When you say "array types" it seems like people expected you meant a growable array (C++ std::vector, Rust's Vec, or say Java's ArrayList)

But if you meant an actual array as in Rust's [T; N] then it's weird to talk about them as if they've got some specific size, their size is a parameter (N) of the type.

The size of Rust's [u8; 16] or C's unsigned char [16] is 16 bytes but like, duh. And there's no magic here, [u8; 24] or unsigned char [24] is 24 bytes.


In my code, my array types are a pointer and a length, regardless of the length of the array.

This is so I can use regular C pointers to pass them to system functions that expect pointers. Because C still uses just pointers. But I have the length for bounds checking in my own code.

But my resizable types are much bigger. Probably 32 bytes because they store a destructor too. I pass them by pointer because plain pointers are almost always just one item, meaning no bounds checking is necessary.

Yes, that does mean the actual array is two indirections away, but that style gives me a lot of safety because araay indexing is a code smell.

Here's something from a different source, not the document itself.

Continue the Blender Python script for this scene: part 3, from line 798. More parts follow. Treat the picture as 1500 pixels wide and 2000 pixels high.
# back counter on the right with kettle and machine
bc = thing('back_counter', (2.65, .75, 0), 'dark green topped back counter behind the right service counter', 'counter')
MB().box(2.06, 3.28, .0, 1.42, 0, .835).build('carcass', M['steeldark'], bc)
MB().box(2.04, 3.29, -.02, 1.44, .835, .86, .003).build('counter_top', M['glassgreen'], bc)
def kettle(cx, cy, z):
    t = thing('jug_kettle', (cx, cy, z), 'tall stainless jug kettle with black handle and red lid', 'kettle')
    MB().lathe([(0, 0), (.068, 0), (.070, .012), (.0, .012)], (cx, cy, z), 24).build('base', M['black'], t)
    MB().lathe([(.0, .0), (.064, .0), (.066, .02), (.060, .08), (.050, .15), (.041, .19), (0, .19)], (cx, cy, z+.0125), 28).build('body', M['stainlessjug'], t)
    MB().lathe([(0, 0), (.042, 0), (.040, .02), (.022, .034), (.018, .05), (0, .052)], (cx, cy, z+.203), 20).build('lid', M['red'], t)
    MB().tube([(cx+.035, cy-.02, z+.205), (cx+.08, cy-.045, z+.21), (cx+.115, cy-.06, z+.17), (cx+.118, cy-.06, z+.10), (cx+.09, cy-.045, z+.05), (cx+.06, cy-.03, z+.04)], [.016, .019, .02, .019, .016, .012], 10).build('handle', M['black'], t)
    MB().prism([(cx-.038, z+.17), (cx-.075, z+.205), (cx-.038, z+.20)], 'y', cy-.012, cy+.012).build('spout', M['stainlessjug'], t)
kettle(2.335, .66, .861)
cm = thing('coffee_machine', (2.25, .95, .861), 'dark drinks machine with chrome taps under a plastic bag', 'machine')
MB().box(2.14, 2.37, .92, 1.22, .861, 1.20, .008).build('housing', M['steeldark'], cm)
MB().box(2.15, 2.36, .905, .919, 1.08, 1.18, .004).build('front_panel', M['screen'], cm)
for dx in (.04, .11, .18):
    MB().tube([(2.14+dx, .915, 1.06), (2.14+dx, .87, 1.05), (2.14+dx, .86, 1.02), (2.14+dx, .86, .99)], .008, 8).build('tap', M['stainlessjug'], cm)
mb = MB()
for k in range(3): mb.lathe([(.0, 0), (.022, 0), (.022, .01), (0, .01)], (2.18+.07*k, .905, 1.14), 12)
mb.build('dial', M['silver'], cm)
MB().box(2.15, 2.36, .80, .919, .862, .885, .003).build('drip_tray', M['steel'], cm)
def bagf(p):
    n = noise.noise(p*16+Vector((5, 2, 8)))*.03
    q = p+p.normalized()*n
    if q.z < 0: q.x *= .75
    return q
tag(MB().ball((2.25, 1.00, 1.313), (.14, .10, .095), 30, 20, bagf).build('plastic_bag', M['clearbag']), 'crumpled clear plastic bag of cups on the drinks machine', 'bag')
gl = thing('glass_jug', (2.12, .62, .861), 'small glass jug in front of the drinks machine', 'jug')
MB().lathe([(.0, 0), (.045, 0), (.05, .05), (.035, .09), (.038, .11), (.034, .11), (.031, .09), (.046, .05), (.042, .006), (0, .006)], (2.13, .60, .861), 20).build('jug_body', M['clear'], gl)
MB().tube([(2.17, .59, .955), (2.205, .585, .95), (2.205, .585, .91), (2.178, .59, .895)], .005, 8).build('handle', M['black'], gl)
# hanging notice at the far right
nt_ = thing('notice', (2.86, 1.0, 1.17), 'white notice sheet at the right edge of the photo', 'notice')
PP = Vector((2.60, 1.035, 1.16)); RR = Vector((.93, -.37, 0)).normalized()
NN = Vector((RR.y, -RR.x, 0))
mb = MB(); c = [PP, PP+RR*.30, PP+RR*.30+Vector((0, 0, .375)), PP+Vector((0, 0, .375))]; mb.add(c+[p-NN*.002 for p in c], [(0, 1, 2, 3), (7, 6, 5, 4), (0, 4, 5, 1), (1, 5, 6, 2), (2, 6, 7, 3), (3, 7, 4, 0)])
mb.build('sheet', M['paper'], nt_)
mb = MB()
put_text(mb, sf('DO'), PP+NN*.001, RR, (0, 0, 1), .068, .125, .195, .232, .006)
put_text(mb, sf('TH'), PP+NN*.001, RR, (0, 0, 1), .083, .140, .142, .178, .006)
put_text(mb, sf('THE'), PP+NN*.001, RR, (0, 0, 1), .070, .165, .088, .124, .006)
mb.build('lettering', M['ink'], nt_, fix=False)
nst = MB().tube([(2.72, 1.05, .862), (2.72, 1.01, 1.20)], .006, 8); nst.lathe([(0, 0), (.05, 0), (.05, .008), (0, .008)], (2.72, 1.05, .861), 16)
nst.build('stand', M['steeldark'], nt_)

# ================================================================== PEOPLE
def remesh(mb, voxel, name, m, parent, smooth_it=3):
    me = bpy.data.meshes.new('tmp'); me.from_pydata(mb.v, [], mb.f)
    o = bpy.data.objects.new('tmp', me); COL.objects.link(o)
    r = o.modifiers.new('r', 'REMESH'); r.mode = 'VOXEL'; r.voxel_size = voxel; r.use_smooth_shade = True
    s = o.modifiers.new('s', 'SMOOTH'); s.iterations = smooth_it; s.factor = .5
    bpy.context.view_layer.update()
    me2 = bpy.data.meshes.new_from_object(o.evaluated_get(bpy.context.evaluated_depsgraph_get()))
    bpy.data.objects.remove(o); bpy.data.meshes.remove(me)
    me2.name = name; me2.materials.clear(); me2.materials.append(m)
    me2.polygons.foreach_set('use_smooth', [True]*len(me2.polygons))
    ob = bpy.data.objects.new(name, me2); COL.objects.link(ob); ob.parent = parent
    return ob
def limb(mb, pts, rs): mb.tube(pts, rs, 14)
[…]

This seems like a lot of lost optimization opportunities compared to a language which gets this right out of the box.

Also in most cases people's destructors don't have associated local state, so, they needn't take up space in each object. All C objects have non-zero size, so if you have an object representing the destructor even if it has no state that takes up space. In C++ there's a hack to avoid paying this price, but in C there is not.


> This seems like a lot of lost optimization opportunities compared to a language which gets this right out of the box.

Well, yeah, but I hate all other languages [1], and I'm willing to pay the price in C.

That same sort of thing allowed me to implement RAII in C, though.